• [WHAT TO PRODUCE]:
Which lines in the records below contain the word "empty"? Copy each one out.

[3D scene scripts]
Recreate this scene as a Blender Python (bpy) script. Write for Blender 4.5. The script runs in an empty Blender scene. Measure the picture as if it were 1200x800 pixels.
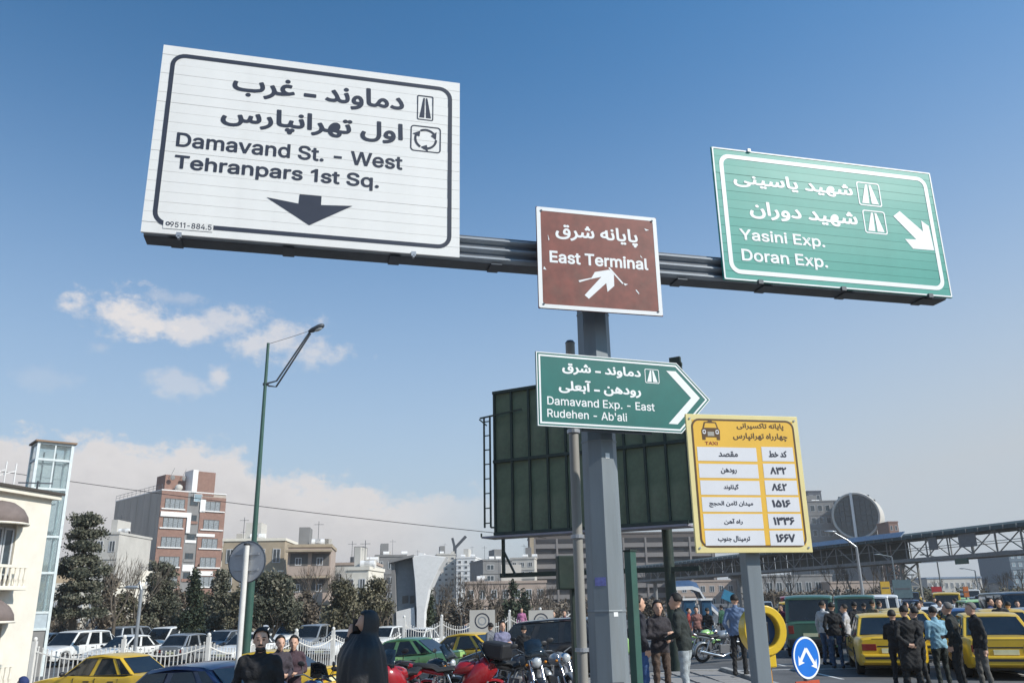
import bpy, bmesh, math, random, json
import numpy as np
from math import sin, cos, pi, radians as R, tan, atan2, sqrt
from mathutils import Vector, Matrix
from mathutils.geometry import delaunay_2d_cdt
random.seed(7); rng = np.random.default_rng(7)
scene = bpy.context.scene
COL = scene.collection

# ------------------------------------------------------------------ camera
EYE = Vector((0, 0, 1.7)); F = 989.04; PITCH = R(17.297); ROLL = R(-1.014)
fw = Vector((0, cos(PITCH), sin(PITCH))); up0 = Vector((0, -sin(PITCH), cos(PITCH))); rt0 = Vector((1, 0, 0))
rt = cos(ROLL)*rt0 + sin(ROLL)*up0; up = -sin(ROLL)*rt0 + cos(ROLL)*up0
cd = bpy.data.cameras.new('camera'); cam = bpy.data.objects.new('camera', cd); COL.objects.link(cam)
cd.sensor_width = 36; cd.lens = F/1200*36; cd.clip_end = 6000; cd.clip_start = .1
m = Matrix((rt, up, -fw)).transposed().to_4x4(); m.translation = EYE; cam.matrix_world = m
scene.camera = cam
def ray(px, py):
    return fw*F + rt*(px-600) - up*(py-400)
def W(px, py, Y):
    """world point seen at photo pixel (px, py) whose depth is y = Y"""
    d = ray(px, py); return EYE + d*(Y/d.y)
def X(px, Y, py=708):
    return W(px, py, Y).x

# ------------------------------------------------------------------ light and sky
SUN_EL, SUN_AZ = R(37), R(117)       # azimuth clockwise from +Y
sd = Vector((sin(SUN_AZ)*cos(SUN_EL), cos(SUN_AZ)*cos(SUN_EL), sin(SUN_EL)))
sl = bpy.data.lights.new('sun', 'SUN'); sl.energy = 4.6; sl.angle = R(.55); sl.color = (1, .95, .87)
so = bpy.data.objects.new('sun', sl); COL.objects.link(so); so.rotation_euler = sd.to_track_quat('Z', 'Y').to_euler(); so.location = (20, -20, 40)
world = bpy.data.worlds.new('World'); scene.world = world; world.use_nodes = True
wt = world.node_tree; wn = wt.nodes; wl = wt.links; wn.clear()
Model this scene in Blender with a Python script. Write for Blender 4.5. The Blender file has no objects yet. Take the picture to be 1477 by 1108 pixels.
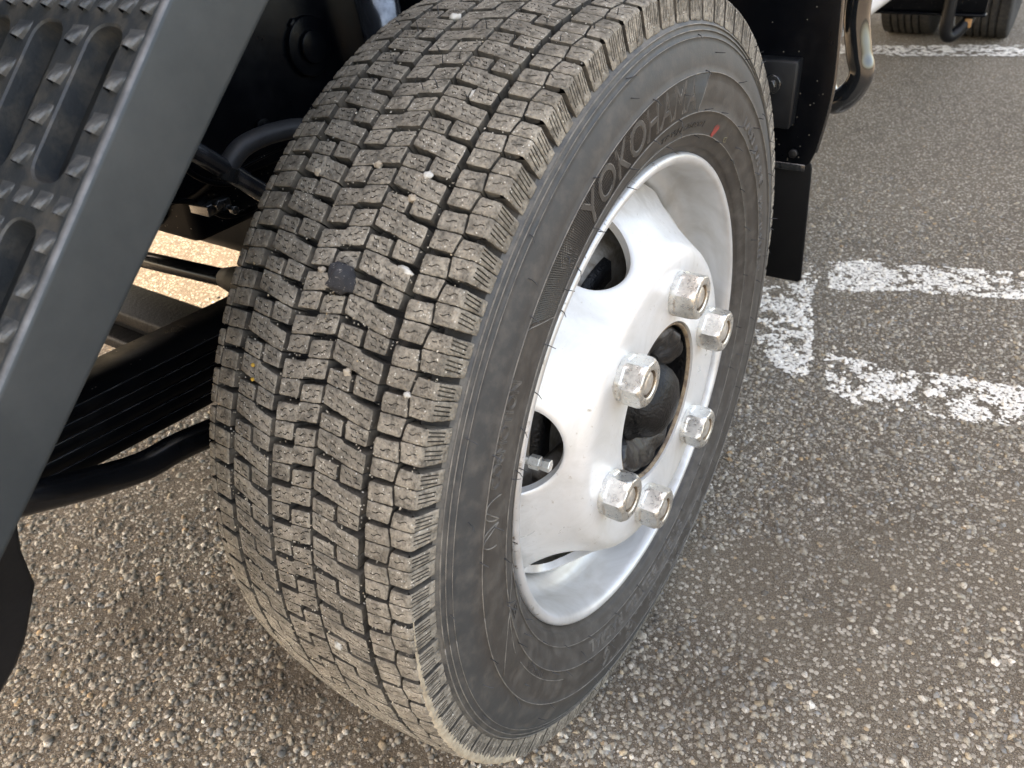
---
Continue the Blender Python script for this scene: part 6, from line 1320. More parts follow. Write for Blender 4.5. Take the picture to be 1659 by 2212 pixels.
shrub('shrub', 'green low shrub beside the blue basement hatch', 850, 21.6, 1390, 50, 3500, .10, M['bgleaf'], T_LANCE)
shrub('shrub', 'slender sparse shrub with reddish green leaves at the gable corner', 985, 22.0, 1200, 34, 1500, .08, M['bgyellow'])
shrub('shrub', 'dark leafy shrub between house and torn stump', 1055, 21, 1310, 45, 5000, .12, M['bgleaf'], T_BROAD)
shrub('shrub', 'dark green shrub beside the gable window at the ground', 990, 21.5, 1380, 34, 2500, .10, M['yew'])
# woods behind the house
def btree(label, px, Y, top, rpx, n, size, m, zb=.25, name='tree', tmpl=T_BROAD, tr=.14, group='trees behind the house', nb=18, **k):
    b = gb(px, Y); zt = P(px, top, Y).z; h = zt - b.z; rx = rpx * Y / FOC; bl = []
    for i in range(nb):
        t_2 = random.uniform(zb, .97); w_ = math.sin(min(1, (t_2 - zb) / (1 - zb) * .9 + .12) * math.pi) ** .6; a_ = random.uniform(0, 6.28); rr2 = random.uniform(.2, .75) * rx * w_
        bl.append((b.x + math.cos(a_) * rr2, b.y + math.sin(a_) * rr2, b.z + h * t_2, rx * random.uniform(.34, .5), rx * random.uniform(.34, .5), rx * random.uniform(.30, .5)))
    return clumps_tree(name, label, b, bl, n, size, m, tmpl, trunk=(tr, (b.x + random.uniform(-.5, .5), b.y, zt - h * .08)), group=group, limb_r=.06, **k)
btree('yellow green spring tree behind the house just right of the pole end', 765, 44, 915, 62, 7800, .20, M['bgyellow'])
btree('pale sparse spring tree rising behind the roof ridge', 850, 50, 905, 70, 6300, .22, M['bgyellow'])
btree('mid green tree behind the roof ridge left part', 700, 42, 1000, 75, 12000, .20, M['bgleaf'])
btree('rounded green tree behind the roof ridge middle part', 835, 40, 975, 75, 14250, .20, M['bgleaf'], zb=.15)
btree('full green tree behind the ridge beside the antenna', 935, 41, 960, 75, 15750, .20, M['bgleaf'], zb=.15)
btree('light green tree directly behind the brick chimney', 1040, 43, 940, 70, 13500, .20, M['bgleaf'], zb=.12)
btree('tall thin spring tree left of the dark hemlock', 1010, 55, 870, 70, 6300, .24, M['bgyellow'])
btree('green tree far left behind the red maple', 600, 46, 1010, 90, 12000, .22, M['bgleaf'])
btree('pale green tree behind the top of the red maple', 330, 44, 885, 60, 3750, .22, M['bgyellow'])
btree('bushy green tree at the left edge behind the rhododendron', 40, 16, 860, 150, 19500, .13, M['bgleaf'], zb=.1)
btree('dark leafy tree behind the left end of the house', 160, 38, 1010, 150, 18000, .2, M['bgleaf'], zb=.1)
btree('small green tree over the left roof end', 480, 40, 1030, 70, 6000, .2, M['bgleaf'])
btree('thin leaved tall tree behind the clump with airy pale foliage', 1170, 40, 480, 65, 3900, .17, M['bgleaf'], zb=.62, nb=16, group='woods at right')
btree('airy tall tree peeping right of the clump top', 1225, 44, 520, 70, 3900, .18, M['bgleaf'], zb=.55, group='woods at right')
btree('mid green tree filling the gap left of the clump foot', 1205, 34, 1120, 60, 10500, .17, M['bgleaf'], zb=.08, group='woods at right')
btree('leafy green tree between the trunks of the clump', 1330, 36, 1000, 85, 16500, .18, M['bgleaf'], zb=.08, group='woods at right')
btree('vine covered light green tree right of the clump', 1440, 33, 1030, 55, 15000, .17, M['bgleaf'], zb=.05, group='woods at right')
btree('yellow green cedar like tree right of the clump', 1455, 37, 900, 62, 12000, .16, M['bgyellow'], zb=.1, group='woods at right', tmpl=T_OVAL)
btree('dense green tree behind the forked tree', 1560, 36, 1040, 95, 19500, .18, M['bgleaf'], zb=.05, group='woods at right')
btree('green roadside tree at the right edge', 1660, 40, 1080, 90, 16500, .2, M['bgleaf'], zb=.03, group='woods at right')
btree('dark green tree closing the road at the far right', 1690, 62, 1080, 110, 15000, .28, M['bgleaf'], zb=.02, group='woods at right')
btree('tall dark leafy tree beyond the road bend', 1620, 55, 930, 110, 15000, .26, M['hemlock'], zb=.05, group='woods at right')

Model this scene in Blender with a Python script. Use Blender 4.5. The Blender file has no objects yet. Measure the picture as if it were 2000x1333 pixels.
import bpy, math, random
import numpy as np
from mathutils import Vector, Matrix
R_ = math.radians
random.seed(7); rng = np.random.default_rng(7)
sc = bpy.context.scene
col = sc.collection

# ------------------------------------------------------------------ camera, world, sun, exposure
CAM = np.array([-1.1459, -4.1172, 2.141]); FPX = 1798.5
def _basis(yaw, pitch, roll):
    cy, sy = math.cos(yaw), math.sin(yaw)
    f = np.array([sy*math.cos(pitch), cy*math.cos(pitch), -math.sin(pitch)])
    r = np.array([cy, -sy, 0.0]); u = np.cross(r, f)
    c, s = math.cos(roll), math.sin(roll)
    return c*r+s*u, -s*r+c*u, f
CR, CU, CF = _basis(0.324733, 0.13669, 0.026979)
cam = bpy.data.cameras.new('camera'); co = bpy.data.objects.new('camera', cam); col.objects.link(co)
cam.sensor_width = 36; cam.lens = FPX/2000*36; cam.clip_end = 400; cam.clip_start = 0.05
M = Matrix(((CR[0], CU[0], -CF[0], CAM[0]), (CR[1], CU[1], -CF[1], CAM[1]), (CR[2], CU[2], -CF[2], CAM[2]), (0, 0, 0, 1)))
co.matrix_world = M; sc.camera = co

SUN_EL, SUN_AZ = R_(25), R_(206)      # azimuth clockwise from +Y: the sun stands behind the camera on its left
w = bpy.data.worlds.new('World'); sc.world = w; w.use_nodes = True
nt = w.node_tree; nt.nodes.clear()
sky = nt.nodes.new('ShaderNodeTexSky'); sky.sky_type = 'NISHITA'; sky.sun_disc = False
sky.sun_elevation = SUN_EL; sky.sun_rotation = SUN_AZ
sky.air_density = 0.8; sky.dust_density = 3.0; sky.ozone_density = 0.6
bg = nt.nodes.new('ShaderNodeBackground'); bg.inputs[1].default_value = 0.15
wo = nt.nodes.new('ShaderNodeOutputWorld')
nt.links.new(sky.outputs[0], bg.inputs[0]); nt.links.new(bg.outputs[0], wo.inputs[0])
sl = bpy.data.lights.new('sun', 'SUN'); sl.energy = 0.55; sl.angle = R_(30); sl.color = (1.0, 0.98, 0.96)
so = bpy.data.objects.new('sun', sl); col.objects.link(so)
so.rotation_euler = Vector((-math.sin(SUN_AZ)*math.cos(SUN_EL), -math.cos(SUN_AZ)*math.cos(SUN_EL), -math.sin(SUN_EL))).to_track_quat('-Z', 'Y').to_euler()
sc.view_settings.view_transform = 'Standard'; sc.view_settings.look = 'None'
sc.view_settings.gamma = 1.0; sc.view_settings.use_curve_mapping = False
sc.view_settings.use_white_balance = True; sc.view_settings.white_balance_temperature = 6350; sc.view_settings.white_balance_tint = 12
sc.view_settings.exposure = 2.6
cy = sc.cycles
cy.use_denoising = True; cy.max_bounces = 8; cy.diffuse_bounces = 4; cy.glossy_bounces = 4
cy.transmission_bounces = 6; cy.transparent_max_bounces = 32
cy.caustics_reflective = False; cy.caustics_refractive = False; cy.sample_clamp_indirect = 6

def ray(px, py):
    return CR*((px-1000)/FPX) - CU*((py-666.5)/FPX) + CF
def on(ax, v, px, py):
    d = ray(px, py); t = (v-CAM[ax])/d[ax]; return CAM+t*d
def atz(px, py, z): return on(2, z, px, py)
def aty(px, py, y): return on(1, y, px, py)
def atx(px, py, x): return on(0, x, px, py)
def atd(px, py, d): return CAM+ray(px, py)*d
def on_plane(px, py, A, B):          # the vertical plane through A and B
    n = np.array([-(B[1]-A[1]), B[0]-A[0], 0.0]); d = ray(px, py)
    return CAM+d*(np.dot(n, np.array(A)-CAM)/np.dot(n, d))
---
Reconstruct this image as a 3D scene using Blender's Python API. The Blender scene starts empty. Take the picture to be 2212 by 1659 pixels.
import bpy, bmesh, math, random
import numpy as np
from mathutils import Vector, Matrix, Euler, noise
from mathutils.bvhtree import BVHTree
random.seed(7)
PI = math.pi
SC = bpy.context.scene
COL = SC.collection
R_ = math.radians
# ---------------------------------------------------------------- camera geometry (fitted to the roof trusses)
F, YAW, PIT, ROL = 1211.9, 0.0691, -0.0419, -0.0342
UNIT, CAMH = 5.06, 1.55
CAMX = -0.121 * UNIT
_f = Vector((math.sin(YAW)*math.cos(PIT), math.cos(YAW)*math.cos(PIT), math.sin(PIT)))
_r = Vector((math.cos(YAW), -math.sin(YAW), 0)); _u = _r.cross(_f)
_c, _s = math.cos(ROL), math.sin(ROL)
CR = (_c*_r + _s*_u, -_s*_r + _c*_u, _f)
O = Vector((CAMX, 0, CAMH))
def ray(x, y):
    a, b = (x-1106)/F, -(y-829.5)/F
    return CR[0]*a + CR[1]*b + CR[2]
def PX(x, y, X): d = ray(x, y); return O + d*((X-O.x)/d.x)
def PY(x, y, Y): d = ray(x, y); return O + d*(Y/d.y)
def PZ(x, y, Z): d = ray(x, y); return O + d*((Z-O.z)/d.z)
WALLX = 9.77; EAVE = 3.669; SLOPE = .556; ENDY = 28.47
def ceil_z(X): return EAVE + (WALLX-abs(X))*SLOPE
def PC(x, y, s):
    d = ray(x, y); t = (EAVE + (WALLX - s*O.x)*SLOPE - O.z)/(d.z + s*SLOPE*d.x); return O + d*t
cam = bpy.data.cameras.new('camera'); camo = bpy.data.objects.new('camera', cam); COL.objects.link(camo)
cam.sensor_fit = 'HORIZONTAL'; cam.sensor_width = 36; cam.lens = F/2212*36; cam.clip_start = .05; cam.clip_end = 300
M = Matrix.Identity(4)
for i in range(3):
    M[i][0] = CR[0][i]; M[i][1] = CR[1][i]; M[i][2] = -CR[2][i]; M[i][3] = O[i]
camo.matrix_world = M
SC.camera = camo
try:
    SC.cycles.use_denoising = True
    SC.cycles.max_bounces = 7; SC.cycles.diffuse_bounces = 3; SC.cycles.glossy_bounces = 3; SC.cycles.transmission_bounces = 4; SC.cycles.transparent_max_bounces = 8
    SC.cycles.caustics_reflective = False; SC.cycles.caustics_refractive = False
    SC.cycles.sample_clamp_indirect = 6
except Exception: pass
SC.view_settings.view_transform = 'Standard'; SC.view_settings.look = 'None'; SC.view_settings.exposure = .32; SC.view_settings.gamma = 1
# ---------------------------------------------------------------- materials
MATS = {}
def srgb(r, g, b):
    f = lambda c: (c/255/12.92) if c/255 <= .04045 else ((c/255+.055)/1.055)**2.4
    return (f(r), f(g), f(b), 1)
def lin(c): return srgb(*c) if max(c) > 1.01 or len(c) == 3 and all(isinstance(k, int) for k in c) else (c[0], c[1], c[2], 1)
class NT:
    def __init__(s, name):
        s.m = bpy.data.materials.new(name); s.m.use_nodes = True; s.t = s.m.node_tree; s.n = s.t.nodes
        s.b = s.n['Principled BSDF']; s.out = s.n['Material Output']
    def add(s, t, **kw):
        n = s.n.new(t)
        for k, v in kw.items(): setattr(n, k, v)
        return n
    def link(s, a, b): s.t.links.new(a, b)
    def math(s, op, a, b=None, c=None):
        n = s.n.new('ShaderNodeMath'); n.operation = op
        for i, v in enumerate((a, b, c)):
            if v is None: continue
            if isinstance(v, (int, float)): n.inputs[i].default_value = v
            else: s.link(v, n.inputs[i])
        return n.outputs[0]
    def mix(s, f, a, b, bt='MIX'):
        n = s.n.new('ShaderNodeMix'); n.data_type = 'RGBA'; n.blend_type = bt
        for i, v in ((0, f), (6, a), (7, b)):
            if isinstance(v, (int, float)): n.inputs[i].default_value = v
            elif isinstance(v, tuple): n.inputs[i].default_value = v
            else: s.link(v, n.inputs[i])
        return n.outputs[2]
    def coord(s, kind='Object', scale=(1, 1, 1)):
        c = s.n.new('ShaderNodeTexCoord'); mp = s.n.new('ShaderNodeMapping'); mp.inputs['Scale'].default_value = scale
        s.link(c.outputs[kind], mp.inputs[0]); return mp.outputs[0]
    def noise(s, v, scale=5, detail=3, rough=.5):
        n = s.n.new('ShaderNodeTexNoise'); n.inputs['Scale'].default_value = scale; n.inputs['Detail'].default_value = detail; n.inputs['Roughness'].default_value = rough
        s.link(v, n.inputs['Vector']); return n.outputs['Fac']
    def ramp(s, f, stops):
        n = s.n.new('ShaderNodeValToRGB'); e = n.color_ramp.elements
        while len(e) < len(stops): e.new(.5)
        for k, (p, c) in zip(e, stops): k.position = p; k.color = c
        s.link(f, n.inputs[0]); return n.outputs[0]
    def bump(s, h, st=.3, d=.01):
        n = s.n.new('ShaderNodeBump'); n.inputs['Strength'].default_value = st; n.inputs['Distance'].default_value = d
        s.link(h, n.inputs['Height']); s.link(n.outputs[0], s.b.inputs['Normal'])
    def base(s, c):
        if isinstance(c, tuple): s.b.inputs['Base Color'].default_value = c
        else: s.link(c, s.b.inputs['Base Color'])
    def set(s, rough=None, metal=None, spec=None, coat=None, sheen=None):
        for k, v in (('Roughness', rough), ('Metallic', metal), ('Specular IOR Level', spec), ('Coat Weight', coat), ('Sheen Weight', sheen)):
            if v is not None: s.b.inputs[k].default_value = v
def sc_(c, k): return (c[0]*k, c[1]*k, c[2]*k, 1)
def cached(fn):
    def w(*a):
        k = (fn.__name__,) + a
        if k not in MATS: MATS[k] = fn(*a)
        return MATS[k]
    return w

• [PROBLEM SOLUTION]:
Recreate this scene as a Blender Python (bpy) script. Write for Blender 4.5. The script runs in an empty Blender scene. Measure the picture as if it were 1200x800 pixels.
Reconstruct this image as a 3D scene using Blender's Python API. The Blender scene starts empty. Take the picture to be 2212 by 1659 pixels.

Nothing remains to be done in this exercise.